With the controversial camera system, Ihwas also complained that those affected could not be informed about the processing of their personal data due to the lack of identification. Furthermore, the Saxon police do not keep any statistics on the frequency and successful use of the technology, meaning that its actual benefits are obviously not even checked. In general, secrecy is unacceptable when it comes to such a sensitive issue in terms of the rule of law: "The constitutionality of such measures is doubtful," the lawyer explains. However, the judges in Karlsruhe had not set high hurdles for state measures that affect many uninvolved parties for nothing. In addition, such measures generally create an uneasy feeling of being under surveillance. This is one of the reasons why the DAV has repeatedly warned against initiatives for facial recognition and biometric surveillance.

Anja Hirschel, lead candidate of the German Pirate Party for the European elections at the beginning of June, has meanwhile lodged an official complaint with the Berlin data protection commissioner Meike Kamp against the use of biometric facial recognition by the police in the capital. She speaks of arbitrary mass surveillance, which represents a direct attack on civil liberties and a blatant violation of people's data protection rights, and must be stopped.

The technology is "error-prone and discriminatory", criticizes Hirschel. It could misidentify innocent citizens and thus lead to unjustified police assaults. Under no circumstances should facial surveillance become a standard investigative tool.

The debate has been exacerbated by a move by the Federal Criminal Police Office (Bundeskriminalamt, BKA) to extract millions of facial images from the central police information system INPOL-Z and hand them over to the Fraunhofer Institute for Computer Graphics Research (IGD) for testing. The IGD used the data to upgrade the Wiesbaden authority's facial recognition system. For Martina Renner, member of the Bundestag for the Left Party, this process is "exemplary of how the security authorities deal with data protection requirements". Either the relevant supervisory authority is not involved at all, its responsibility is denied or the need for a legal basis is denied. The politician demanded information from Bayerischer Rundfunk (BR) about "whether consent was obtained from those affected in advance and who is responsible for this questionable test".

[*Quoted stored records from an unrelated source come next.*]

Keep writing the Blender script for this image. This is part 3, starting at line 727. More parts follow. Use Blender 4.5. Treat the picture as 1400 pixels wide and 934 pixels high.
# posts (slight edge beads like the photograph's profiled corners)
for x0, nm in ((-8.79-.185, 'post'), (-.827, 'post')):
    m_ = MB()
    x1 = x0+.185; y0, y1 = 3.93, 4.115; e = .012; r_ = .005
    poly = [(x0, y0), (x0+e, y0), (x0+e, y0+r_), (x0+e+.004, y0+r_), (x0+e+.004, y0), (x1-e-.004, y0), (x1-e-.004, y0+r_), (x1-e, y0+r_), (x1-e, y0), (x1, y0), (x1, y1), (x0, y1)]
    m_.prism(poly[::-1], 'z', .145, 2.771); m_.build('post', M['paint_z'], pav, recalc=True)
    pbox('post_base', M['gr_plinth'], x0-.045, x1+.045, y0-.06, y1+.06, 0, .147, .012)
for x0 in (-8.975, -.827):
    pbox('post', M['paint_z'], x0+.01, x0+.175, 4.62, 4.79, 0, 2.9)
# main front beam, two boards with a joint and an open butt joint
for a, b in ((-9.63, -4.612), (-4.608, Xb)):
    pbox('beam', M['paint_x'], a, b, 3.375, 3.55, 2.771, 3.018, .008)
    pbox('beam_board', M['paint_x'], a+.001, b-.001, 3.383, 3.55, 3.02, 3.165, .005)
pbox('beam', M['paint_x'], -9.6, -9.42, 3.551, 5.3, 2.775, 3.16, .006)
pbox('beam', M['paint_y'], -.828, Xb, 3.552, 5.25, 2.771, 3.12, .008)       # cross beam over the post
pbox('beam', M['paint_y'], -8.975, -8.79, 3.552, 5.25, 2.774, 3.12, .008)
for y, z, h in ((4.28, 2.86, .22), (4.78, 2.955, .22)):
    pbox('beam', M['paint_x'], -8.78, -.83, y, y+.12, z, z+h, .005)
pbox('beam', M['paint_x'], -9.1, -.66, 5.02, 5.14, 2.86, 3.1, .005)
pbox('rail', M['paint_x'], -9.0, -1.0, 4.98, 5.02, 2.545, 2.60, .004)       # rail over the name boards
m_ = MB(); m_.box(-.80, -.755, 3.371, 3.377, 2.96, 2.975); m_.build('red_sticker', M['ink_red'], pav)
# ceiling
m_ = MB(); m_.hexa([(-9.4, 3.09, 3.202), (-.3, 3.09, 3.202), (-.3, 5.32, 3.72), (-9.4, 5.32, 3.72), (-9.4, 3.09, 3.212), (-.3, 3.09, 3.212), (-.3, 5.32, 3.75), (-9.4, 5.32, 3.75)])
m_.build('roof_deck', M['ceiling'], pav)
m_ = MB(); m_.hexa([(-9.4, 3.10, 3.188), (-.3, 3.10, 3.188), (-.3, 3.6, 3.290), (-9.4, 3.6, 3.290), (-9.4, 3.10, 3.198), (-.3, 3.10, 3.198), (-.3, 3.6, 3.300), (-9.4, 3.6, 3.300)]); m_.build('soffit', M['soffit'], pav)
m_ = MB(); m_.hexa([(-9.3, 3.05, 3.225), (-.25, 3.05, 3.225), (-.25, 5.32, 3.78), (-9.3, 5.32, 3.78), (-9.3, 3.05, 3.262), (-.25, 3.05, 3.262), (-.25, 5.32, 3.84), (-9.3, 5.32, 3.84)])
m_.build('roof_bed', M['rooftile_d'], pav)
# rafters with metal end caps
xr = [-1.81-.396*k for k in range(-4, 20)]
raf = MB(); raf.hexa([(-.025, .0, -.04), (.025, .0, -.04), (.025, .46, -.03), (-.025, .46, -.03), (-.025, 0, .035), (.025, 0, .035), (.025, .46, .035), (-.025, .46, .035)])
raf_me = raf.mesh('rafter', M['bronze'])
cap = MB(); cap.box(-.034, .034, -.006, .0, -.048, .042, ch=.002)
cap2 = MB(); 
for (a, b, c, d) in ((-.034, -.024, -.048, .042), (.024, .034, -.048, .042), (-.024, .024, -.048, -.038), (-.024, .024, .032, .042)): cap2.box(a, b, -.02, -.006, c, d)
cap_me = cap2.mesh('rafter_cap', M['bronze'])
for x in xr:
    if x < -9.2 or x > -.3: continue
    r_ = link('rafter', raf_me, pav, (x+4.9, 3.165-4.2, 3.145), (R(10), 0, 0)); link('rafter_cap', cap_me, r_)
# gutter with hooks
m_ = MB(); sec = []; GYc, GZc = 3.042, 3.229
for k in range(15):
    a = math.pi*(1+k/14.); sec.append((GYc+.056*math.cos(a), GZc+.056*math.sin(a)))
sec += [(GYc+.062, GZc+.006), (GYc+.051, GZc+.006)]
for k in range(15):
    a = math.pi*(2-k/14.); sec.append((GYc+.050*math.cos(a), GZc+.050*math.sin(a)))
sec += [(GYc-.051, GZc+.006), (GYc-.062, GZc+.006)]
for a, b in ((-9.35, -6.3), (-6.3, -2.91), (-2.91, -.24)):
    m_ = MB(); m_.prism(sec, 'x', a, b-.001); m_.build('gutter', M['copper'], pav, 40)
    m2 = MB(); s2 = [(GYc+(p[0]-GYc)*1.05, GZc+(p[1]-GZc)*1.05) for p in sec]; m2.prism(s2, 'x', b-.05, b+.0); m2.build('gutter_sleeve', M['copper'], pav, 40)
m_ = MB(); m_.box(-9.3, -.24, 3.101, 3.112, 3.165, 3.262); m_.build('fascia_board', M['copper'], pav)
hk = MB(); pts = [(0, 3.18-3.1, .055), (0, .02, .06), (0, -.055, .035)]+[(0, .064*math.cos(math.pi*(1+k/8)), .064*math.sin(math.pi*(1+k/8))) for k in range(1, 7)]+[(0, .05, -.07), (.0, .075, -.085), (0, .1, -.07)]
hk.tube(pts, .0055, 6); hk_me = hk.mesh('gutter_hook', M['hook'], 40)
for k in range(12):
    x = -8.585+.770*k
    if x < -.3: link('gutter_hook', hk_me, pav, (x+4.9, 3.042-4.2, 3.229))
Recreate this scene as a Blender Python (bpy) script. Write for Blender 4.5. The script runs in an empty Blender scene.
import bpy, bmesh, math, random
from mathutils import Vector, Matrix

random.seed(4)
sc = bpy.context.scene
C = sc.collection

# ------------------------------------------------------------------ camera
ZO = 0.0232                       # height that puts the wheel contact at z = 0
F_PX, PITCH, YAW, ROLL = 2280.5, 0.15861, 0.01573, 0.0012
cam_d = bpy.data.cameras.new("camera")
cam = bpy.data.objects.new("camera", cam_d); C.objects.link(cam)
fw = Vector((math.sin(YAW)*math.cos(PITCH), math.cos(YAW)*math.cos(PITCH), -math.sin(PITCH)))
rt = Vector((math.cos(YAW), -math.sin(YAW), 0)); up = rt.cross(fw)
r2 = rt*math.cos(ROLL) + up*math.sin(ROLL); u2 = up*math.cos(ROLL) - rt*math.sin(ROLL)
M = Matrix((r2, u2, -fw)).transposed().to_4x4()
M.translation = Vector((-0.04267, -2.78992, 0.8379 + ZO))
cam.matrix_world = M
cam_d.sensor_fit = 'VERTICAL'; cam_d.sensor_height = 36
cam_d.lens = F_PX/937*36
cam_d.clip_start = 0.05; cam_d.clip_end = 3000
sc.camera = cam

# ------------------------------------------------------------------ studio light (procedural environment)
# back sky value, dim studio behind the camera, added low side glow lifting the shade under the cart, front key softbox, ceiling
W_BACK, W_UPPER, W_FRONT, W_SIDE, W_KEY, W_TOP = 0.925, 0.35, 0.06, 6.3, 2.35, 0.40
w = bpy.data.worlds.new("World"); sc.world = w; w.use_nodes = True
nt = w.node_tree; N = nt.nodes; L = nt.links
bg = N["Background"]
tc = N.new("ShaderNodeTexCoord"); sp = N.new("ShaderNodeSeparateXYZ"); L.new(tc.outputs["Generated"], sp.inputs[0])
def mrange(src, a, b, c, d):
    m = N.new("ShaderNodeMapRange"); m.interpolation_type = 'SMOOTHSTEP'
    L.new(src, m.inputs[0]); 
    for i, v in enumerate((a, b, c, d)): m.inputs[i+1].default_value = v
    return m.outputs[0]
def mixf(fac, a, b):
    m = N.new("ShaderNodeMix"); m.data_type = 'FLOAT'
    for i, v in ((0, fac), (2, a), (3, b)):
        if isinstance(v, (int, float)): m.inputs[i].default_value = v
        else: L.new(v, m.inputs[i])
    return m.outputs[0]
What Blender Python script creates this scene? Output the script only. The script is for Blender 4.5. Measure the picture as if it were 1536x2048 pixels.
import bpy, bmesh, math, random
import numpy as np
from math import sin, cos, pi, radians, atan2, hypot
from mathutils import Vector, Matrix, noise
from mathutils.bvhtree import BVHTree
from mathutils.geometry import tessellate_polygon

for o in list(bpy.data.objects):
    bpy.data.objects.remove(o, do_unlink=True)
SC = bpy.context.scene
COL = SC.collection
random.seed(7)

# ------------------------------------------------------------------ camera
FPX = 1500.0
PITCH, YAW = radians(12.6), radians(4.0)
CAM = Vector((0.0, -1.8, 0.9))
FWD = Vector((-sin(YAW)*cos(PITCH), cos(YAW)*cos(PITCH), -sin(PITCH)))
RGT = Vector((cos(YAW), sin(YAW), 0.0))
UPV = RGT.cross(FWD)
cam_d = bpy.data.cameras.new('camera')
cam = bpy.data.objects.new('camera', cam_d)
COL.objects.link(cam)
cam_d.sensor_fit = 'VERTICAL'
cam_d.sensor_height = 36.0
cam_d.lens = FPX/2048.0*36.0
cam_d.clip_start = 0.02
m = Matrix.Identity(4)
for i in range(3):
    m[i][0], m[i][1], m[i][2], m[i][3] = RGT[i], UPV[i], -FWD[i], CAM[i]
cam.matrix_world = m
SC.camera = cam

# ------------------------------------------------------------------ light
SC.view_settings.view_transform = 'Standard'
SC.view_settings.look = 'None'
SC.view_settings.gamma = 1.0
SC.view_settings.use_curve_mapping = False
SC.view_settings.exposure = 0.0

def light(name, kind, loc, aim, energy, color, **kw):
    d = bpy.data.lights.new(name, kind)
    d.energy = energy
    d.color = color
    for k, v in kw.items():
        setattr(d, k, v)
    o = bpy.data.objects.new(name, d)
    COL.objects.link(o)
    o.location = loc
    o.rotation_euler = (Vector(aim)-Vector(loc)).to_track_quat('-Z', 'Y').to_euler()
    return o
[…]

However, the chairman of the Association of German Criminal Investigators (Bund Deutscher Kriminalbeamter, BdK), Dirk Peglow, emphasized to the broadcaster: "As the police, we are dependent on using modern technologies to counter the threats to our society posed by a wide range of criminal phenomena." To this end, powers must be created as quickly as possible if they do not already exist. Investigators need IT applications to prevent and solve crimes. Data protection must, of course, be taken into account, but "must not become the protection of perpetrators". The BKA believes that the General Data Protection Regulation (GDPR) provides a sufficient legal basis for the probe, while the Federal Data Protection Commissioner Ulrich Kelber takes a different view.